Imagine you have your bakery shop. I’m sorry if you’re listening to this episode before your lunch but it will help me to make the point 🙂 Anyway, you see people coming through the door every day and some of their faces are familiar to you – they’ve become your recurrent customers.
Now, as much as you like to see familiar faces and possibly become pals with these people, it’s not the end of the story. Your recurrent customers make your business financially stable and predictable. Now, switching to mobile apps, each day you’re selling your “donuts” in hundreds and, given how much you’re investing in attracting new users, you really need to have recurrent customers.
Acquiring a new app user can be five times as expensive as retaining an existing one.
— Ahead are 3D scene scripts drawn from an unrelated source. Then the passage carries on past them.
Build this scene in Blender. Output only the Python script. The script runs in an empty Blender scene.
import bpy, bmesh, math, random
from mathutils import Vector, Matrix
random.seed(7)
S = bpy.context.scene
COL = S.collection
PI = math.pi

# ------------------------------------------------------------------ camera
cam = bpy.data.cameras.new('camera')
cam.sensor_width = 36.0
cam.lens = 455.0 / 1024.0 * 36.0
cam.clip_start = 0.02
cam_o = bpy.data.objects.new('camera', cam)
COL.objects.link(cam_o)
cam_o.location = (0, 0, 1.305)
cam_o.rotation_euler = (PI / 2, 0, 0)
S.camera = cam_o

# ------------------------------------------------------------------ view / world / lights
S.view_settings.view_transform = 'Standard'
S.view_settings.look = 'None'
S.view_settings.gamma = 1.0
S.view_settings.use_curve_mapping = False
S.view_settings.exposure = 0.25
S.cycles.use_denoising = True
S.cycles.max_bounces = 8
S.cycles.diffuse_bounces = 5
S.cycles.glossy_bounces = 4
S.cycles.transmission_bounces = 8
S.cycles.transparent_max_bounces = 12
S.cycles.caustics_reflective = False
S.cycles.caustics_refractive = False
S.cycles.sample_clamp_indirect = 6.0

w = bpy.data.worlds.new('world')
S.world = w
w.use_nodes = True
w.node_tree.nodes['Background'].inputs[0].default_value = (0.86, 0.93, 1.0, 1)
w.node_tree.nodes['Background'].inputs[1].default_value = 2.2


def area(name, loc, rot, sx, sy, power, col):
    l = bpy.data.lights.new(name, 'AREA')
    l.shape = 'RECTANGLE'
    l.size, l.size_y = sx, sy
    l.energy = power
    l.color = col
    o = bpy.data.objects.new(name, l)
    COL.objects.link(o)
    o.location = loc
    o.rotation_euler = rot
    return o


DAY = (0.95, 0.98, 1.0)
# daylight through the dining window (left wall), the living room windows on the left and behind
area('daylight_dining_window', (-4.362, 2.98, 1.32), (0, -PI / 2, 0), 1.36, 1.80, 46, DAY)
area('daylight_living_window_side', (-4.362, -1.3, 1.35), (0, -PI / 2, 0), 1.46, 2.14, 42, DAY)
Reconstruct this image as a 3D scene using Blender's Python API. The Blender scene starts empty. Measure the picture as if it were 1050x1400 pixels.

And in this episode, we have Jennie to tell us about app retention.
Today’s Topics Include:
- 30-day app user retention definition
- the average Retention rate for iOS and Android
- how brands can increase the Retention rate
- Android or iOS? iOS on iPhone 13 Pro
- Jennie’s first mobile phone was a car phone with an external antenna attached to the car
- What features would Jennie miss most? Express pay on transit
- What’s missing from mobile app technology? Better Bluetooth connectivity between the iPhone and headphones
Links and Resources:
Quotes from Jennie Lewis:
“Only 8% are coming back to the app after a 30-day of download, which is a huge cliff.”
“The year average for a customer in North America [Cost Per User] is $5.28”
“The data shows that the worst cliff is within the first two days.”